All three girls were performing above average at school, but Bromley education authority took the mother to court because of their poor attendance record. However, magistrates acquitted her at a hearing last September, saying that the woman had not failed to secure her daughters’ regular attendance. They said that she should have exercised greater care concerning holidays during term, but concluded that the absences were justified.
Allowing the local authority’s appeal yesterday, Mr Justice Sullivan said that the magistrates had misdirected themselves on the law. They had to decide only the strict liability issue of whether “the children had failed to attend school regularly”. It was plain in law that leave of absence “means leave granted by the school — not leave which magistrates consider might have been justified”. The magistrates “were simply not applying the correct statutory test”.

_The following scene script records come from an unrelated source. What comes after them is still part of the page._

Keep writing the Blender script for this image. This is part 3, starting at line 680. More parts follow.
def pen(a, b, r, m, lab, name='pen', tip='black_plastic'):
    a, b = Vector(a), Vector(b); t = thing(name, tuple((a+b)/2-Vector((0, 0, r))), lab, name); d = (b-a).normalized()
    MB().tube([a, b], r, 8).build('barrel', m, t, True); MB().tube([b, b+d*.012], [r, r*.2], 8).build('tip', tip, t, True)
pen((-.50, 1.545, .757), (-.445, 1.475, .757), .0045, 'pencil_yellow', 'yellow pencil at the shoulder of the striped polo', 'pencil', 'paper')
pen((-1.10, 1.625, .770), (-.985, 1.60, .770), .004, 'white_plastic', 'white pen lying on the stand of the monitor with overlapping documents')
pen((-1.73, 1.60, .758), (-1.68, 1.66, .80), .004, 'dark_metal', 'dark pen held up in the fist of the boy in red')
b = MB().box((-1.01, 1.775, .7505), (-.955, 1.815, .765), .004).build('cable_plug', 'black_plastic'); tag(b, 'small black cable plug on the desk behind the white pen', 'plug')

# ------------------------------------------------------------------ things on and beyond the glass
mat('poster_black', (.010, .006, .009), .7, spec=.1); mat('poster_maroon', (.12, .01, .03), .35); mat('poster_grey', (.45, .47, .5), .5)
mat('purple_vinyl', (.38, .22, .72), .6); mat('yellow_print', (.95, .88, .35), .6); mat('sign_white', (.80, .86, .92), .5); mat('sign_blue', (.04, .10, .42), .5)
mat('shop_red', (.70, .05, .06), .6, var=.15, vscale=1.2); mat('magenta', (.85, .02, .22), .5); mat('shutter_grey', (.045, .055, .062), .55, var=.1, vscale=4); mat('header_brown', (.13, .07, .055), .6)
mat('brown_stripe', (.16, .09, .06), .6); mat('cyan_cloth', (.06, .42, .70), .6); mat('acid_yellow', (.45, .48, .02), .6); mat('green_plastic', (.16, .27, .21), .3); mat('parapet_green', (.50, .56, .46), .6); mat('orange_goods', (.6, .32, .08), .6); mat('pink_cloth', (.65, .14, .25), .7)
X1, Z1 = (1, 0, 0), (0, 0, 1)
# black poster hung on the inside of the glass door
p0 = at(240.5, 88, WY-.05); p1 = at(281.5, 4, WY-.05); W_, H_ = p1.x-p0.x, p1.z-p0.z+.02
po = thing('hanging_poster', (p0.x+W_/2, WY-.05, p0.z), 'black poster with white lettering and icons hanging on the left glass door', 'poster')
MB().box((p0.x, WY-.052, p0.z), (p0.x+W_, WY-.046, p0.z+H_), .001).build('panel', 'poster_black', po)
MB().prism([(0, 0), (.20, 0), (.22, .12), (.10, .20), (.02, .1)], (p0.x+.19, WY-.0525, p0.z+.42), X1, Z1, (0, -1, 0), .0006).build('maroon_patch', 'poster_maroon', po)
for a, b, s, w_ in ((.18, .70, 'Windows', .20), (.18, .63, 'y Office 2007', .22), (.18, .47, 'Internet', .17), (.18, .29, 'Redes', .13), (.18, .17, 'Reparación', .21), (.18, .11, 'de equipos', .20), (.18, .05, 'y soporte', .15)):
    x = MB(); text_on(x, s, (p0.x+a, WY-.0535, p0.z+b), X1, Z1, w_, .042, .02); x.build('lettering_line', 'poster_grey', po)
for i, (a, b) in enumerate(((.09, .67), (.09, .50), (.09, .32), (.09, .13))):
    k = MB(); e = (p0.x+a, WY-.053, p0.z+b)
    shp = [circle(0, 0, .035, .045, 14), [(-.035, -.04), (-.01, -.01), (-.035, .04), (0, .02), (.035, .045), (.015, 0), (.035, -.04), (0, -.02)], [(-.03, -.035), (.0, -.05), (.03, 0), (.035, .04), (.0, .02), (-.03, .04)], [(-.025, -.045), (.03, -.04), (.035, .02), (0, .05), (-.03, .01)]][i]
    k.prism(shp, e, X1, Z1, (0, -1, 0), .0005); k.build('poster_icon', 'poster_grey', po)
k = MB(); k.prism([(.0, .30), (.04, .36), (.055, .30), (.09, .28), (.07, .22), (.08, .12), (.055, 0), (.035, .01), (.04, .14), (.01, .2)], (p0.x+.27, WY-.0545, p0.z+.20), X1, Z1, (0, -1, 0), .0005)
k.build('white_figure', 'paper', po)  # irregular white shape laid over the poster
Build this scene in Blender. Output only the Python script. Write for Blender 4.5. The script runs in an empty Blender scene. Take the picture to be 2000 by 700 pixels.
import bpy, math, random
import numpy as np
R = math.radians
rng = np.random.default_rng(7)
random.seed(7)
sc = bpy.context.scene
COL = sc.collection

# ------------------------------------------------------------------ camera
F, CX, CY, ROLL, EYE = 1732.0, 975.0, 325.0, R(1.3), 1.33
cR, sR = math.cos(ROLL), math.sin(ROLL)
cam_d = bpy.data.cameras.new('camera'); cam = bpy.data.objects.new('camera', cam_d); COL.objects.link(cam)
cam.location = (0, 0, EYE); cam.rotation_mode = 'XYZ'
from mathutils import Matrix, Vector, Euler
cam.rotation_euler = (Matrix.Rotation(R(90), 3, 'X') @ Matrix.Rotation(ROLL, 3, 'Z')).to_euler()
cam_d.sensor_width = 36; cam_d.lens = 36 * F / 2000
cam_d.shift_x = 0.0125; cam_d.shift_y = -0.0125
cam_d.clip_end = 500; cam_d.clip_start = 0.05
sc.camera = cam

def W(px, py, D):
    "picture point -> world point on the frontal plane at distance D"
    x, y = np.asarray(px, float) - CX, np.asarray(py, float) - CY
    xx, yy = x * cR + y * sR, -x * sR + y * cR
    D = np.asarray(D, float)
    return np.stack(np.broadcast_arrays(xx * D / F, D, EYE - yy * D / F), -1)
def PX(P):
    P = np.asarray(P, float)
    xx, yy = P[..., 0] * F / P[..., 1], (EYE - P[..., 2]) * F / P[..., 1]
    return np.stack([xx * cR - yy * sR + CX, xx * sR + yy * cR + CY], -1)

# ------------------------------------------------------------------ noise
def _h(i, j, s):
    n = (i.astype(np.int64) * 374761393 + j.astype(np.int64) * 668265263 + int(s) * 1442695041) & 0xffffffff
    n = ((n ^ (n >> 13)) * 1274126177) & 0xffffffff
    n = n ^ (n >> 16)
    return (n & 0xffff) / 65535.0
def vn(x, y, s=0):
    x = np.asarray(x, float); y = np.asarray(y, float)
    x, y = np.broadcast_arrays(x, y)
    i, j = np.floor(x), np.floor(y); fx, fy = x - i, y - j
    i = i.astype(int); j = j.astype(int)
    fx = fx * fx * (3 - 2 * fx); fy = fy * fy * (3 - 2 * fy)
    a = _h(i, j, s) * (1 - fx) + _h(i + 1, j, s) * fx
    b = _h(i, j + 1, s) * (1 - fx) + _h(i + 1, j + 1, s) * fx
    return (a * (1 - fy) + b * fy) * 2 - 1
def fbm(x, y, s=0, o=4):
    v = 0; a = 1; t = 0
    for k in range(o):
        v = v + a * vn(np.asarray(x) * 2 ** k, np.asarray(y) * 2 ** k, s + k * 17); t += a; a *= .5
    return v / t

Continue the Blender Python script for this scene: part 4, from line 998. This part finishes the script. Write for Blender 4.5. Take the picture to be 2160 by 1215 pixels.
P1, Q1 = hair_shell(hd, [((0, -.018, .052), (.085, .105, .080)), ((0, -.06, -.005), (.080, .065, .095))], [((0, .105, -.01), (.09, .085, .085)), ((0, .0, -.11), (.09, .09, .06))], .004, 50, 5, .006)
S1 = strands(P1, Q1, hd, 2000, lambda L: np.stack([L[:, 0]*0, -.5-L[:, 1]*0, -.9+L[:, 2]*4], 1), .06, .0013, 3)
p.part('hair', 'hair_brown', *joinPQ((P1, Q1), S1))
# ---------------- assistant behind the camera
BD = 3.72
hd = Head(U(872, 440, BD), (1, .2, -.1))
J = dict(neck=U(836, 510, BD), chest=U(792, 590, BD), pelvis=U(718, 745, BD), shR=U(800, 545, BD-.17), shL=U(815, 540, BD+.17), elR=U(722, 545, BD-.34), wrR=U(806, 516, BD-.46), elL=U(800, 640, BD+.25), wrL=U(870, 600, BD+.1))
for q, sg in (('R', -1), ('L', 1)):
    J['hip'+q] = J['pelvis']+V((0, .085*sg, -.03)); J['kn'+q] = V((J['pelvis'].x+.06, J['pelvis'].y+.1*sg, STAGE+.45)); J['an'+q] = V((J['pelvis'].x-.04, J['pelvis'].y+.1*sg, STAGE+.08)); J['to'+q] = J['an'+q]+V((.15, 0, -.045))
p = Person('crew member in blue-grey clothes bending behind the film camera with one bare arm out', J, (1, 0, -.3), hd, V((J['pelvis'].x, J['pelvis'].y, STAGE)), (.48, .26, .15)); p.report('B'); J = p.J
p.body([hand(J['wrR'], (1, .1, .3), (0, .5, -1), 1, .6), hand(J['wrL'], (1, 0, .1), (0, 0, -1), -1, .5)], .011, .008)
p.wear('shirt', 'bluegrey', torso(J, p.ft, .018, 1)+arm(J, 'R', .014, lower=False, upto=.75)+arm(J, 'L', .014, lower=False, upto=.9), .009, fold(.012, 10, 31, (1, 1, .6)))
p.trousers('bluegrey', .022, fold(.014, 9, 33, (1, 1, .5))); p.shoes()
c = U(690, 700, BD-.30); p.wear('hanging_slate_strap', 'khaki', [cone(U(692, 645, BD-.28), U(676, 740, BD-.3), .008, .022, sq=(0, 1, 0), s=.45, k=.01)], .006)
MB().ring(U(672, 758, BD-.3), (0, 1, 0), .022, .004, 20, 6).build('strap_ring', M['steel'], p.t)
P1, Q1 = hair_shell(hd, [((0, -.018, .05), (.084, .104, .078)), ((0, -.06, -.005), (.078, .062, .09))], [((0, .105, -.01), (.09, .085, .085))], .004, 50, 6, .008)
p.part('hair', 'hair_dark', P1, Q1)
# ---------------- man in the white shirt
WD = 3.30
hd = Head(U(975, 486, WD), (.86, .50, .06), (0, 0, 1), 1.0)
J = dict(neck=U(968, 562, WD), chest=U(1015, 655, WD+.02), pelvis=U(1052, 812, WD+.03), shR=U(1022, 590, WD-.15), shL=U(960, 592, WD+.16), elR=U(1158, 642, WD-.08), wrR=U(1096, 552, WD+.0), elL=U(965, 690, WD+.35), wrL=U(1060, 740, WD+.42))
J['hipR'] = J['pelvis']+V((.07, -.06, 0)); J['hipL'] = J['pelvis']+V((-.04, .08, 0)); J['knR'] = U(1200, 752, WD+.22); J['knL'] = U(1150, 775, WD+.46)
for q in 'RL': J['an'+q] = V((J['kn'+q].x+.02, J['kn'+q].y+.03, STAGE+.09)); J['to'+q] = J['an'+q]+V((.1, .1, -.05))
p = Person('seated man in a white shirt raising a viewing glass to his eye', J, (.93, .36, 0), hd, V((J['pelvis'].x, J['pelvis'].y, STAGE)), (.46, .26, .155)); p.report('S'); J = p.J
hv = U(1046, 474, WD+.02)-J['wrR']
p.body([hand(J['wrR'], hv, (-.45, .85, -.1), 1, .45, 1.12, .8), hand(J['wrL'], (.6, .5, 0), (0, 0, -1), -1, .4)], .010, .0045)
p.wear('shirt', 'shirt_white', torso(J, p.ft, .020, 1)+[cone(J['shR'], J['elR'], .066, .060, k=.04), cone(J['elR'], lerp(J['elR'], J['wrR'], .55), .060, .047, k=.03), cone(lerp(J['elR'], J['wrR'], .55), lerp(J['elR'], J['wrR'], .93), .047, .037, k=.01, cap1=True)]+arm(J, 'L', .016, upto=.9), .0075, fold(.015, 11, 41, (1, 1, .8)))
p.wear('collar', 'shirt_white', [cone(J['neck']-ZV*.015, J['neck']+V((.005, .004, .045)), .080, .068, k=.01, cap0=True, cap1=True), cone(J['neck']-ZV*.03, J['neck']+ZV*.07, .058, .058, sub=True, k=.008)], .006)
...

Lord Justice Auld said that the case should be sent back to the magistrates with a direction to convict the mother, but with an indication that she should receive an absolute discharge in view of the time that had elapsed.
John Dunford, general secretary of the Association of School and College Leaders, welcomed the ruling. He said: “This will be very helpful to schools and heads who want to put a stop to term-time holidays which interfere with children’s education.”
The Department for Education and Skills has already made clear its disapproval of term-time holidays and has urged head teachers not to grant them unless there are exceptional circumstances.
Tony and Cherie Blair got into trouble with the headmaster of the London Oratory School in 1999, when it became clear that a family holiday in the Seychelles would cause their two sons to miss the first day of term. This emerged less than a week after David Blunkett, then the Education Secretary, had said that children should not be allowed to skip school for term-time travel.